Moosa Abdulla Jaafar is a former student who was harassed by the Bahraini police, tortured, and sentenced to death in an unfair trial. He is currently in Jau Prison, at risk of execution.
On 26 April 2016, plainclothes police officers arrested Moosa on the street in Karranah. The officers provided a warrant issued by the Ministry of Interior’s Criminal Investigations Directorate (CID). The police did not inform his family that he had been arrested, and they only learned of his detention later after speaking to witnesses.
Moosa had been wanted by the police since 2012 for his participation in protests, alleged damage caused to VIVA Telecom Company, and for the alleged burning of tires. Officers raided his home more than 30 times prior to his 2016 arrest. The officers took Moosa to the CID, where they tortured him for two weeks. Officers beat him and attempted to coerce a confession from him. They threatened to inject him with an unknown substance if he did not confess and name other individuals as his co-conspirators. They brought in a doctor, who injected him with the substance, but Moosa still did not confess. The officers held him in a confined cell of approximately two meters for five days, then transferred him to Jau Prison.
The Office of Public Prosecution charged Moosa with burning tires, killing a policeman, and injuring other police and civilians in a bombing in Karranah in 2015, among other charges. On 1 February 2018, Moosa was sentenced in a collective judgment along with 31 other individuals. The Fourth High Criminal Court sentenced Moosa to more than 100 years in prison for the lesser charges and the death penalty for the bombing of Karranah. Of the 31 other defendants, the Court sentenced 13 to life in prison, eight to 15 years in prison, four to three to five years in prison, and acquitted six. The Court also stripped Moosa and 24 others of their nationality.
On 1 February 2018, the prison authorities transferred Moosa to Building 1 in Jau, the oldest building in the prison, where individuals awaiting execution are held. Prisoners in Building 1 live in unhygienic and cramped conditions – there is only one bed per cell, and it is only wide enough for one prisoner to sleep on his side. The prison authorities hold two prisoners in each cell, so the other prisoner is forced to sleep on the floor.
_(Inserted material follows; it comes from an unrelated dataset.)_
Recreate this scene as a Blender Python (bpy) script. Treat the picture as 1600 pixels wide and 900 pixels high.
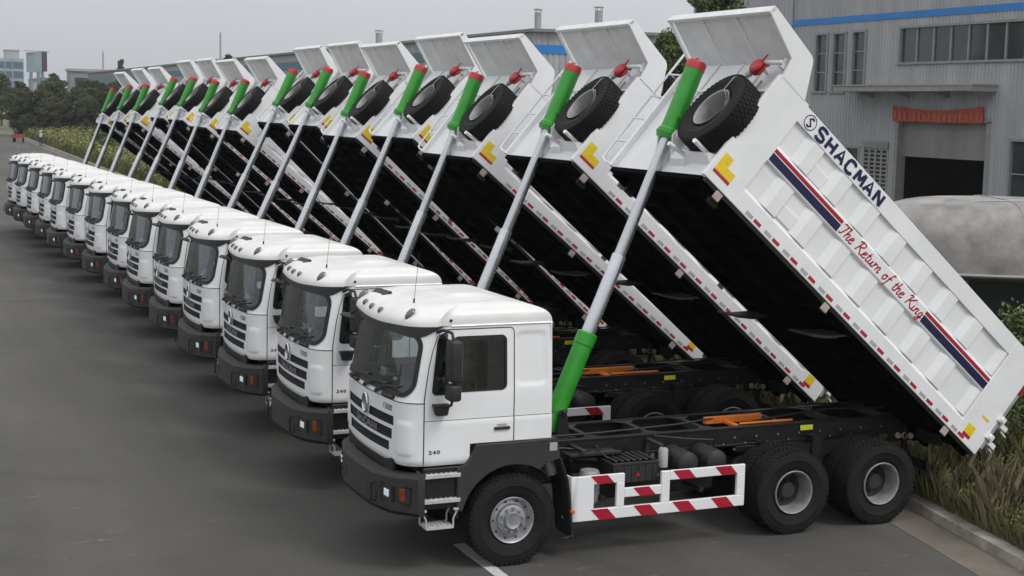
import bpy, bmesh, math, random
import numpy as np
from mathutils import Vector, Matrix
R = math.radians
random.seed(7)
rng = np.random.default_rng(7)
S = bpy.context.scene
for o in list(bpy.data.objects):
    bpy.data.objects.remove(o)
C = S.collection

# ---------------------------------------------------------------- camera
cam_d = bpy.data.cameras.new('camera'); cam = bpy.data.objects.new('camera', cam_d); C.objects.link(cam)
YAW, PITCH, ROLL = -0.414647, 0.121175, 0.022563
fw = Vector((-math.sin(YAW)*math.cos(PITCH), math.cos(YAW)*math.cos(PITCH), -math.sin(PITCH)))
rt = Vector((math.cos(YAW), math.sin(YAW), 0)); up = rt.cross(fw)
rt2 = rt*math.cos(ROLL) + up*math.sin(ROLL); up2 = up*math.cos(ROLL) - rt*math.sin(ROLL)
mm = Matrix((rt2, up2, -fw)).transposed().to_4x4()
mm.translation = Vector((-6.9618, -16.8396, 5.4423))
cam.matrix_world = mm
cam_d.sensor_width = 36; cam_d.lens = 2301.35/1600*36
cam_d.clip_start = 0.2; cam_d.clip_end = 6000
S.camera = cam

# ---------------------------------------------------------------- world: overcast sky
SUN_EL, SUN_AZ = R(52), math.atan2(0.55, -0.83)   # azimuth measured from +Y towards +X
w = bpy.data.worlds.new('World'); S.world = w; w.use_nodes = True
nt = w.node_tree; N = nt.nodes; L = nt.links; N.clear()
out = N.new('ShaderNodeOutputWorld'); bg = N.new('ShaderNodeBackground'); bg.inputs[1].default_value = 0.1
sky = N.new('ShaderNodeTexSky'); sky.sky_type = 'NISHITA'; sky.sun_disc = False
sky.sun_elevation = SUN_EL; sky.sun_rotation = SUN_AZ; sky.air_density = 1.0; sky.dust_density = 5; sky.ozone_density = 1
hs = N.new('ShaderNodeHueSaturation'); hs.inputs['Saturation'].default_value = 0.25
L.new(sky.outputs[0], hs.inputs['Color'])
tc = N.new('ShaderNodeTexCoord'); sep = N.new('ShaderNodeSeparateXYZ'); L.new(tc.outputs['Generated'], sep.inputs[0])
nz = N.new('ShaderNodeTexNoise'); nz.inputs['Scale'].default_value = 2.2; nz.inputs['Detail'].default_value = 4
mp = N.new('ShaderNodeMapping'); mp.inputs['Scale'].default_value = (1, 1, 3); L.new(tc.outputs['Generated'], mp.inputs[0]); L.new(mp.outputs[0], nz.inputs['Vector'])
cr = N.new('ShaderNodeValToRGB'); L.new(sep.outputs['Z'], cr.inputs[0])
cr.color_ramp.elements[0].position = 0.0; cr.color_ramp.elements[0].color = (4.8, 4.95, 5.25, 1)
cr.color_ramp.elements[1].position = 1.0; cr.color_ramp.elements[1].color = (9.9, 10.0, 10.1, 1)
e = cr.color_ramp.elements.new(0.12); e.color = (5.6, 5.75, 5.95, 1)
e = cr.color_ramp.elements.new(0.5); e.color = (8.2, 8.3, 8.5, 1)
nm = N.new('ShaderNodeMapRange'); nm.inputs[3].default_value = 0.90; nm.inputs[4].default_value = 1.07; L.new(nz.outputs['Fac'], nm.inputs[0])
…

The Government of Bahrain has violated a number of international legal principles enshrined in the Convention Against Torture and Other Forms of Cruel, Inhuman and Degrading Treatment (CAT), the International Covenant on Civil and Political Rights (ICCPR), and the International Covenant on Economic, Social and Cultural Rights (ICESCR). Bahrain is a party to each of these treaties. The use of torture is prohibited in both the CAT and the ICCPR (Article 7), and the cramped conditions of Moosa’s detention are in violation of Article 10 of the ICCPR and Article 12 of the ICESCR.
ADHRB calls on Bahrain to suspend implementation of the death penalty, annul Moosa’s conviction and ensure that any subsequent trial follows international fair trial standards, investigate his allegations of torture by CID officers, and address the overcrowding and poor conditions in Building 1.